(Written request):
Without the pictures, write out all the lines below exactly as they appear.
== Information shown ==
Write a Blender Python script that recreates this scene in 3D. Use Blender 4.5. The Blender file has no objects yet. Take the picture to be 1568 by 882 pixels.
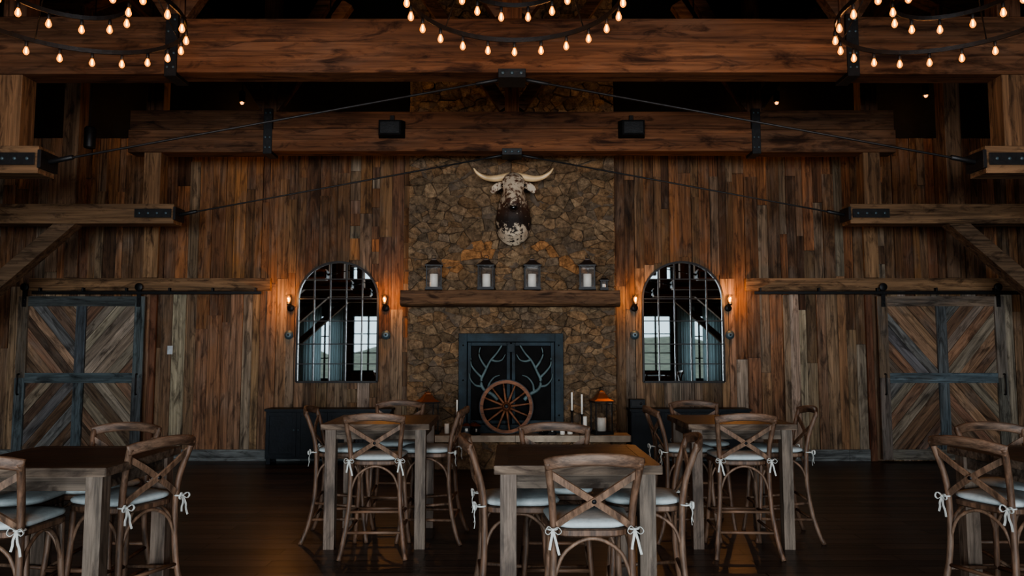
import bpy, math, random
from mathutils import Vector, Matrix
random.seed(7)
R=random.random
def U(a,b): return a+(b-a)*R()
SC=bpy.context.scene

# ------------------------------------------------------------------ helpers
class MB:
    def __init__(s):
        s.v=[];s.f=[];s.m=[];s.c=[];s.sm=[];s.M=Matrix.Identity(4)
    def add(s,vs,fs,mat=0,col=(.5,.5,.5),smooth=False):
        b=len(s.v)
        for p in vs:
            q=s.M@Vector(p); s.v.append(q[:]); s.c.append((col[0],col[1],col[2],1))
        for f in fs:
            s.f.append([i+b for i in f]); s.m.append(mat); s.sm.append(smooth)
    def box(s,x0,x1,y0,y1,z0,z1,mat=0,col=(.5,.5,.5)):
        vs=[(x0,y0,z0),(x1,y0,z0),(x1,y1,z0),(x0,y1,z0),(x0,y0,z1),(x1,y0,z1),(x1,y1,z1),(x0,y1,z1)]
        s.add(vs,[(0,3,2,1),(4,5,6,7),(0,1,5,4),(1,2,6,5),(2,3,7,6),(3,0,4,7)],mat,col)
    def sweep(s,pts,w,h,up=(0,0,1),mat=0,col=(.5,.5,.5),sec=None,smooth=False,closed=False,taper=None):
        pts=[Vector(p) for p in pts]; n=len(pts); up=Vector(up)
        if sec is None: sec=[(-.5,-.5),(.5,-.5),(.5,.5),(-.5,.5)]
        vs=[]
        for i,p in enumerate(pts):
            if closed: t=pts[(i+1)%n]-pts[i-1]
            else: t=pts[min(i+1,n-1)]-pts[max(i-1,0)]
            t.normalize()
            a=t.cross(up)
            if a.length<1e-4: a=t.cross(Vector((1,0,0.01)))
            a.normalize(); b=a.cross(t).normalized()
            k=taper[i] if taper else 1
            for q in sec: vs.append(p+a*q[0]*w*k+b*q[1]*h*k)
        m=len(sec); fs=[]
        for i in range(n if closed else n-1):
            j=(i+1)%n
            for k in range(m):
                l=(k+1)%m
                fs.append((i*m+k,i*m+l,j*m+l,j*m+k))
        if not closed:
            fs.append(tuple(range(m-1,-1,-1))); fs.append(tuple((n-1)*m+k for k in range(m)))
        s.add(vs,fs,mat,col,smooth)
    def bar(s,p,q,w,h,up=(0,0,1),mat=0,col=(.5,.5,.5)):
        s.sweep([p,q],w,h,up,mat,col)
    def tube(s,pts,r,seg=8,mat=0,col=(.5,.5,.5),closed=False,taper=None,up=(0,0,1)):
        sec=[(math.cos(2*math.pi*k/seg),math.sin(2*math.pi*k/seg)) for k in range(seg)]
        s.sweep(pts,r,r,up,mat,col,sec,True,closed,taper)
    def lathe(s,prof,c=(0,0,0),seg=16,mat=0,col=(.5,.5,.5),sx=1,sy=1,rot=0,smooth=True,axis='Z'):
        vs=[];n=len(prof)
        for r,z in prof:
            for k in range(seg):
                a=2*math.pi*k/seg+rot
                if axis=='Z': vs.append((c[0]+r*math.cos(a)*sx,c[1]+r*math.sin(a)*sy,c[2]+z))
                else: vs.append((c[0]+r*math.cos(a),c[1]+z,c[2]+r*math.sin(a)))
        fs=[]
        for i in range(n-1):
            for k in range(seg):
                l=(k+1)%seg
                fs.append((i*seg+k,i*seg+l,(i+1)*seg+l,(i+1)*seg+k))
        fs.append(tuple(range(seg-1,-1,-1))); fs.append(tuple((n-1)*seg+k for k in range(seg)))
        s.add(vs,fs,mat,col,smooth)
    def loft(s,cs,rx,ry,seg=20,mat=0,col=(.5,.5,.5)):
        cs=[Vector(c) for c in cs];vs=[];n=len(cs)
        for i,c in enumerate(cs):
            t=(cs[min(i+1,n-1)]-cs[max(i-1,0)]).normalized()
            a=Vector((1,0,0)); a=(a-t*a.dot(t)).normalized(); b=a.cross(t).normalized()
            for k in range(seg):
                th=2*math.pi*k/seg
                vs.append(c+a*rx[i]*math.cos(th)+b*ry[i]*math.sin(th))
        fs=[]
        for i in range(n-1):
            for k in range(seg):
                l=(k+1)%seg; fs.append((i*seg+k,i*seg+l,(i+1)*seg+l,(i+1)*seg+k))
        fs.append(tuple(range(seg-1,-1,-1))); fs.append(tuple((n-1)*seg+k for k in range(seg)))
        s.add(vs,fs,mat,col,True)
    def mesh(s,name,mats):
        me=bpy.data.meshes.new(name)
        me.from_pydata(s.v,[],s.f)
        for m in mats: me.materials.append(m)
        me.polygons.foreach_set('material_index',s.m)
        me.polygons.foreach_set('use_smooth',s.sm)
        ca=me.color_attributes.new('col','FLOAT_COLOR','POINT')
        flat=[x for c in s.c for x in c]; ca.data.foreach_set('color',flat)
        import bmesh
        bm=bmesh.new(); bm.from_mesh(me); bmesh.ops.recalc_face_normals(bm,faces=bm.faces); bm.to_mesh(me); bm.free()
        me.update(); return me
    def build(s,name,mats,bevel=0,loc=(0,0,0),rz=0,parent=None):
        me=s.mesh(name,mats); o=bpy.data.objects.new(name,me); SC.collection.objects.link(o)
        o.location=loc; o.rotation_euler=(0,0,rz)
        if bevel:
            b=o.modifiers.new('bevel','BEVEL'); b.width=bevel; b.segments=2; b.limit_method='ANGLE'
        if parent: o.parent=parent
        return o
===
(Problem solution):
Write a Blender Python script that recreates this scene in 3D. Use Blender 4.5. The Blender file has no objects yet. Take the picture to be 1568 by 882 pixels.
import bpy, math, random
from mathutils import Vector, Matrix
random.seed(7)
R=random.random
def U(a,b): return a+(b-a)*R()
SC=bpy.context.scene

# ------------------------------------------------------------------ helpers
class MB:
    def __init__(s):
        s.v=[];s.f=[];s.m=[];s.c=[];s.sm=[];s.M=Matrix.Identity(4)
    def add(s,vs,fs,mat=0,col=(.5,.5,.5),smooth=False):
        b=len(s.v)
        for p in vs:
            q=s.M@Vector(p); s.v.append(q[:]); s.c.append((col[0],col[1],col[2],1))
        for f in fs:
            s.f.append([i+b for i in f]); s.m.append(mat); s.sm.append(smooth)
    def box(s,x0,x1,y0,y1,z0,z1,mat=0,col=(.5,.5,.5)):
        vs=[(x0,y0,z0),(x1,y0,z0),(x1,y1,z0),(x0,y1,z0),(x0,y0,z1),(x1,y0,z1),(x1,y1,z1),(x0,y1,z1)]
        s.add(vs,[(0,3,2,1),(4,5,6,7),(0,1,5,4),(1,2,6,5),(2,3,7,6),(3,0,4,7)],mat,col)
    def sweep(s,pts,w,h,up=(0,0,1),mat=0,col=(.5,.5,.5),sec=None,smooth=False,closed=False,taper=None):
        pts=[Vector(p) for p in pts]; n=len(pts); up=Vector(up)
        if sec is None: sec=[(-.5,-.5),(.5,-.5),(.5,.5),(-.5,.5)]
        vs=[]
        for i,p in enumerate(pts):
            if closed: t=pts[(i+1)%n]-pts[i-1]
            else: t=pts[min(i+1,n-1)]-pts[max(i-1,0)]
            t.normalize()
            a=t.cross(up)
            if a.length<1e-4: a=t.cross(Vector((1,0,0.01)))
            a.normalize(); b=a.cross(t).normalized()
            k=taper[i] if taper else 1
            for q in sec: vs.append(p+a*q[0]*w*k+b*q[1]*h*k)
        m=len(sec); fs=[]
        for i in range(n if closed else n-1):
            j=(i+1)%n
            for k in range(m):
                l=(k+1)%m
                fs.append((i*m+k,i*m+l,j*m+l,j*m+k))
        if not closed:
            fs.append(tuple(range(m-1,-1,-1))); fs.append(tuple((n-1)*m+k for k in range(m)))
        s.add(vs,fs,mat,col,smooth)
    def bar(s,p,q,w,h,up=(0,0,1),mat=0,col=(.5,.5,.5)):
        s.sweep([p,q],w,h,up,mat,col)
    def tube(s,pts,r,seg=8,mat=0,col=(.5,.5,.5),closed=False,taper=None,up=(0,0,1)):
        sec=[(math.cos(2*math.pi*k/seg),math.sin(2*math.pi*k/seg)) for k in range(seg)]
        s.sweep(pts,r,r,up,mat,col,sec,True,closed,taper)
    def lathe(s,prof,c=(0,0,0),seg=16,mat=0,col=(.5,.5,.5),sx=1,sy=1,rot=0,smooth=True,axis='Z'):
        vs=[];n=len(prof)
        for r,z in prof:
            for k in range(seg):
                a=2*math.pi*k/seg+rot
                if axis=='Z': vs.append((c[0]+r*math.cos(a)*sx,c[1]+r*math.sin(a)*sy,c[2]+z))
                else: vs.append((c[0]+r*math.cos(a),c[1]+z,c[2]+r*math.sin(a)))
        fs=[]
        for i in range(n-1):
            for k in range(seg):
                l=(k+1)%seg
                fs.append((i*seg+k,i*seg+l,(i+1)*seg+l,(i+1)*seg+k))
        fs.append(tuple(range(seg-1,-1,-1))); fs.append(tuple((n-1)*seg+k for k in range(seg)))
        s.add(vs,fs,mat,col,smooth)
    def loft(s,cs,rx,ry,seg=20,mat=0,col=(.5,.5,.5)):
        cs=[Vector(c) for c in cs];vs=[];n=len(cs)
        for i,c in enumerate(cs):
            t=(cs[min(i+1,n-1)]-cs[max(i-1,0)]).normalized()
            a=Vector((1,0,0)); a=(a-t*a.dot(t)).normalized(); b=a.cross(t).normalized()
            for k in range(seg):
                th=2*math.pi*k/seg
                vs.append(c+a*rx[i]*math.cos(th)+b*ry[i]*math.sin(th))
        fs=[]
        for i in range(n-1):
            for k in range(seg):
                l=(k+1)%seg; fs.append((i*seg+k,i*seg+l,(i+1)*seg+l,(i+1)*seg+k))
        fs.append(tuple(range(seg-1,-1,-1))); fs.append(tuple((n-1)*seg+k for k in range(seg)))
        s.add(vs,fs,mat,col,True)
    def mesh(s,name,mats):
        me=bpy.data.meshes.new(name)
        me.from_pydata(s.v,[],s.f)
        for m in mats: me.materials.append(m)
        me.polygons.foreach_set('material_index',s.m)
        me.polygons.foreach_set('use_smooth',s.sm)
        ca=me.color_attributes.new('col','FLOAT_COLOR','POINT')
        flat=[x for c in s.c for x in c]; ca.data.foreach_set('color',flat)
        import bmesh
        bm=bmesh.new(); bm.from_mesh(me); bmesh.ops.recalc_face_normals(bm,faces=bm.faces); bm.to_mesh(me); bm.free()
        me.update(); return me
    def build(s,name,mats,bevel=0,loc=(0,0,0),rz=0,parent=None):
        me=s.mesh(name,mats); o=bpy.data.objects.new(name,me); SC.collection.objects.link(o)
        o.location=loc; o.rotation_euler=(0,0,rz)
        if bevel:
            b=o.modifiers.new('bevel','BEVEL'); b.width=bevel; b.segments=2; b.limit_method='ANGLE'
        if parent: o.parent=parent
        return o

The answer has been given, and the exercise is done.